Champion trainer & jockey, Aidan & Joseph O'Brien© Photo Healy Racing
The Flat season came to a close at Leopardstown this afternoon with Aidan O’Brien, Joseph O’Brien, Ronan Whelan and Derrick Smith taking the honours for 2012.
Following a closely fought battle with 6-time winner Pat Smullen, Joseph O’Brien was crowned Champion Jockey just one year after winning the Champion Apprentice title – a feat that hasn’t been achieved in over 60 years.
Additionally, a father and son combination winning Champion Trainer and Champion Jockey titles in the same year was last recorded in 1916.
Aidan O’Brien remains unrivalled on the Flat in Ireland, having held the Champion Trainer title continuously since 1998. Since the start of the 1997 season he has sent out some 46 Classic winners between Ireland and England, his latest being Camelot in the Irish Derby in June.
Derrick Smith, takes the Champion Owner crown once again. Smith has become a very well-known owner in the last number of years, primarily being involved with runners from Ballydoyle and usually in partnership with Mrs John Magnier and Michael Tabor. St Nicholas Abbey and Camelot are the most high-profile wearers of Smith’s colours.
Ronan Whelan was crowned Champion Apprentice Jockey after an excellent season in 2012 which finished with him recording a double at Leopardstown this afternoon including riding his first Listed winner aboard Lady Wingshot for his boss Jim Bolger in the Knockaire Stakes.
The talented 19-year old apprentice jockey from Monasterevin had twelve winners to spare over nearest rival Sam James. No stranger to success, Ronan (19) was crowned champion rider in the pony racing circuit in 2008 and has been riding at racecourses for three years, steadily improving and picking up more winners.
Ronan has ridden winners this season for 13 different stables which has seen his claim reduce to 3lbs in recent times. His tally for this season got to 30 wins out of 249 rides.

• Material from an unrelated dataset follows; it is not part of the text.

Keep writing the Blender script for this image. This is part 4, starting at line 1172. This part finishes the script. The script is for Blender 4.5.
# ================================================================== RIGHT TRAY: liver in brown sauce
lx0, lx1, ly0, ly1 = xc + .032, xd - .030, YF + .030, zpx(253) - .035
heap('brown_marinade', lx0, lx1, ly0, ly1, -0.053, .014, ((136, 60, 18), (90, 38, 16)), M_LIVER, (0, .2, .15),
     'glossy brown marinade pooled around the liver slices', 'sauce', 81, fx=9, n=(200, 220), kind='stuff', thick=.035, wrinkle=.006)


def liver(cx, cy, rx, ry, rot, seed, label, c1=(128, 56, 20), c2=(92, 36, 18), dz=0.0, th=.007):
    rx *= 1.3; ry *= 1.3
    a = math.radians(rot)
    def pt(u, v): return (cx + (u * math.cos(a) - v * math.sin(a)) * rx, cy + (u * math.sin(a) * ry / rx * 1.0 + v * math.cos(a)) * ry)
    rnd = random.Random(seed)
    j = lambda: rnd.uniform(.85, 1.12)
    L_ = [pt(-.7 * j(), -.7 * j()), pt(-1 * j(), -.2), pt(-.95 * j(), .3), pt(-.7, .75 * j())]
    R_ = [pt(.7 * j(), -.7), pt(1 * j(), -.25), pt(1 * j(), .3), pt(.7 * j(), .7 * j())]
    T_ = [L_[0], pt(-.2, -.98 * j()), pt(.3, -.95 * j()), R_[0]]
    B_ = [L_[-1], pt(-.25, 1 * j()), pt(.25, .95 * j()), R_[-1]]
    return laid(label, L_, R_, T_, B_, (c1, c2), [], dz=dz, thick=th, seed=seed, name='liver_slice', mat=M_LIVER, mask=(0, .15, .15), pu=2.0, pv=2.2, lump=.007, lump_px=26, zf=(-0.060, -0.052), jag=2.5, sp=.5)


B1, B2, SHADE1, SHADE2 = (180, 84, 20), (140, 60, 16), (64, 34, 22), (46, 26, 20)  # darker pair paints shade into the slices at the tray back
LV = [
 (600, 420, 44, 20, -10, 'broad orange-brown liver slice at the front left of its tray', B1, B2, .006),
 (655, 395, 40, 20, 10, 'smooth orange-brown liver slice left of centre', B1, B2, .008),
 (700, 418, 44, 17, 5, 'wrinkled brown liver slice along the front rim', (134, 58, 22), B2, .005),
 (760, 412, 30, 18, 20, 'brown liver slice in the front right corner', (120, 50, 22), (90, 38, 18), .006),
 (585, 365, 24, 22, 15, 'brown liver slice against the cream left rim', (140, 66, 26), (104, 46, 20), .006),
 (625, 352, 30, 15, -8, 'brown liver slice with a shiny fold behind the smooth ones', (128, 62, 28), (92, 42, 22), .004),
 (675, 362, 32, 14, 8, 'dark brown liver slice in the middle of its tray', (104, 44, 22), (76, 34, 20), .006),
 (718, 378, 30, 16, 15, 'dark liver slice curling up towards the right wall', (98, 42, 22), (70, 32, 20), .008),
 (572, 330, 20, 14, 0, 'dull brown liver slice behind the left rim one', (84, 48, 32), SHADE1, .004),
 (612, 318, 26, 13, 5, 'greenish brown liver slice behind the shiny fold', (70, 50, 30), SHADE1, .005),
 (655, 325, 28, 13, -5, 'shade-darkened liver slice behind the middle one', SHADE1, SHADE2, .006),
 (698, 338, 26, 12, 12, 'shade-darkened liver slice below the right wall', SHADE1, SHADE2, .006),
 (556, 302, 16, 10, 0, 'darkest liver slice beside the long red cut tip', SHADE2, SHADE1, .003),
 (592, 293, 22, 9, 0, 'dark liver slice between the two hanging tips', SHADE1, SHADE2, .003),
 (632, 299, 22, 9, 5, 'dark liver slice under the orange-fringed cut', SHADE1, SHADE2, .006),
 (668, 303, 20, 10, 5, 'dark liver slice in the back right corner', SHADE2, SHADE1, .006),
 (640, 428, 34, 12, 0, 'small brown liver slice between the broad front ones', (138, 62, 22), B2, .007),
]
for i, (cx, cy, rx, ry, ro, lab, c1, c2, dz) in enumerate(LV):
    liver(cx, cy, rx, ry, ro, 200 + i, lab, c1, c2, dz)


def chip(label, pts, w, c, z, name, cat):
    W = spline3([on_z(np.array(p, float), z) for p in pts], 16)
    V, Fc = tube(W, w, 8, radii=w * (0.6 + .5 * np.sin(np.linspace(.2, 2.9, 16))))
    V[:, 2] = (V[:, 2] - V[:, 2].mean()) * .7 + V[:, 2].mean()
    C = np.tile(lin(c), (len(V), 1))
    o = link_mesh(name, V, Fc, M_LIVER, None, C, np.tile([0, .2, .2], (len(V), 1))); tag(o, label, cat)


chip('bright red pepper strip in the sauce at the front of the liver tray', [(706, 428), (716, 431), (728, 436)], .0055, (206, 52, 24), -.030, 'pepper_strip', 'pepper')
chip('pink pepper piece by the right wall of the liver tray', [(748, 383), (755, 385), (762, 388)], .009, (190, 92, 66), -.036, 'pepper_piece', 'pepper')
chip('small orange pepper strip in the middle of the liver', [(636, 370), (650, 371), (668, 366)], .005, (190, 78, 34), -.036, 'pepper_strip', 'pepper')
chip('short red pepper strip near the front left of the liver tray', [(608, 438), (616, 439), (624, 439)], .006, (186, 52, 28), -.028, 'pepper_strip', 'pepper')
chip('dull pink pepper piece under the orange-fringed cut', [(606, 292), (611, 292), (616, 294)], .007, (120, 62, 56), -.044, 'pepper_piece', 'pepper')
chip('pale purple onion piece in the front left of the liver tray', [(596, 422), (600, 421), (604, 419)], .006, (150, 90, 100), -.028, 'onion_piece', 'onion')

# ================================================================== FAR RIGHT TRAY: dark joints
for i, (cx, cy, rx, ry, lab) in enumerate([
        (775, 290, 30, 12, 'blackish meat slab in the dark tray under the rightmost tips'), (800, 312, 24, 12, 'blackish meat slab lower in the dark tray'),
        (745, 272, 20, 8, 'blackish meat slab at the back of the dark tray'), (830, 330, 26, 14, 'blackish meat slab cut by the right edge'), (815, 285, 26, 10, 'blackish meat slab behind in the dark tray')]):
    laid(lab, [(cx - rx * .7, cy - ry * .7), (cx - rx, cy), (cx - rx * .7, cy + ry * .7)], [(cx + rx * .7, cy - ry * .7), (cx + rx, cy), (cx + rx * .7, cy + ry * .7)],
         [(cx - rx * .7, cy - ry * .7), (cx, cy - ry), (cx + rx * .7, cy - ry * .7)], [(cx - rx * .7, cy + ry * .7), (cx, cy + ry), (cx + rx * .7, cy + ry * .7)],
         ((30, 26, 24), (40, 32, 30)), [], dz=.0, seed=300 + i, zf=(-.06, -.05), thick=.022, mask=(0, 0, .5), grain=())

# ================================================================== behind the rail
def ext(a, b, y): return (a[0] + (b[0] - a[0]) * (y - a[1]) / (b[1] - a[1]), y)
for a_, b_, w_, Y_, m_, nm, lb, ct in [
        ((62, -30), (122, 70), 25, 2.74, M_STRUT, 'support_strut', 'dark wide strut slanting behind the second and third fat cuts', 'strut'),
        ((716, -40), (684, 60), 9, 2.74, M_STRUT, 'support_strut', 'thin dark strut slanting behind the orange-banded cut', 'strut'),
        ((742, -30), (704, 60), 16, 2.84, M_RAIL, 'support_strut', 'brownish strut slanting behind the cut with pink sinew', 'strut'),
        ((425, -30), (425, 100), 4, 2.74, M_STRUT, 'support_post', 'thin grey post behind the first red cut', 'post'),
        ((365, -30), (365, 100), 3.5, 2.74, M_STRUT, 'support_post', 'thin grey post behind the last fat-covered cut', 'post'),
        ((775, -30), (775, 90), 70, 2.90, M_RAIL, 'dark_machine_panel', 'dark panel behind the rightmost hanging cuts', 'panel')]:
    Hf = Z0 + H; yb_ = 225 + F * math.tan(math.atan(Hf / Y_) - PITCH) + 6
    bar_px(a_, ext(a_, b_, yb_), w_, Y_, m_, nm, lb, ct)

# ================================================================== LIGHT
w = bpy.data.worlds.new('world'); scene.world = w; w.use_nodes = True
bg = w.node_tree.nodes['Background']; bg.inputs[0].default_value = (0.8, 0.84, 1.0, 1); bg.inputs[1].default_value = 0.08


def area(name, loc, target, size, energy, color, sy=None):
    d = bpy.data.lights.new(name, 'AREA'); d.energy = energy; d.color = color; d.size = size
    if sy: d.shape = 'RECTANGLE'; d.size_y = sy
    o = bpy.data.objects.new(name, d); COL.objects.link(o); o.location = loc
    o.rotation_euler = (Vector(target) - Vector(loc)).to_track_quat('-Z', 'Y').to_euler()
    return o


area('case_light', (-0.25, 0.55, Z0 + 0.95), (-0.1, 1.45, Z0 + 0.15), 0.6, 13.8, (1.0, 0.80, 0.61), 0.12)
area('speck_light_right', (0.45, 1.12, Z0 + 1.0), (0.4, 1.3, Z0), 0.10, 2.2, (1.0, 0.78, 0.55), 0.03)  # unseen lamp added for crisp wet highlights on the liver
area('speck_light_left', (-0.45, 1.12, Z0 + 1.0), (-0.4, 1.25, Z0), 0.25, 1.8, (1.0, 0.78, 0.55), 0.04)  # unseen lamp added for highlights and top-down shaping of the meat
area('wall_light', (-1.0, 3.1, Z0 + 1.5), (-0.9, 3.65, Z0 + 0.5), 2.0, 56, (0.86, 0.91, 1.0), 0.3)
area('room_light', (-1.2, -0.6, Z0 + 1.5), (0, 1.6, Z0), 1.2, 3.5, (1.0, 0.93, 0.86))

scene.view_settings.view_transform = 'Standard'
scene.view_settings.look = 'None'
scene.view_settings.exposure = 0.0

Trainer Jim Bolger presented the Champion Apprentice trophy to his young protégé. The custom-made perpetual Irish silver trophy designed on behalf of Horse Racing Ireland for the Champion has been made by master craftsmen from Alwright & Marshall, Fade Street, Dublin. The trophy is set on a mahogany base and engraved with the names of the champion apprentices since 1950.
Whelan also received a hand-made silver tankard with a solid silver horse’s head as its handle to keep as a memento of his achievements.
Presentations will be made to the Champion Trainer, Champion Jockey and Champion Owner at the HRI Awards, as they are participating in this evenings Breeders’ Cup meeting in Santa Anita.
Brian Kavanagh, Chief Executive, Horse Racing Ireland said:- “2012 has proved to be another excellent year for Irish Flat Trainers and Jockeys both at home and abroad, with an impressive tally of eight Irish winners at Royal Ascot and four of the five major races falling to Irish raiders on British Champions Day. Irish two-year-olds have dominated Group 1 races abroad, which augurs well for another successful flat season in 2013.
"Congratulations to Champion Trainer Aidan O’Brien, who almost completed a clean sweep of the British Classics and recorded his seventh consecutive success, and tenth in all, in the Dubai Duty Free Irish Derby; to Aidan’s son Joseph, who will be crowned Champion Jockey for the first time at the age of just 19, this being the first time that a father and son have won these titles since 1916; to Champion Apprentice Ronan Whelan, also 19, who is the latest in a long line of talented jockeys to have come from Jim Bolger’s yard; and to Champion Owner Derrick Smith who of course enjoyed a fantastic year headlined by the success of Camelot and Excelebration."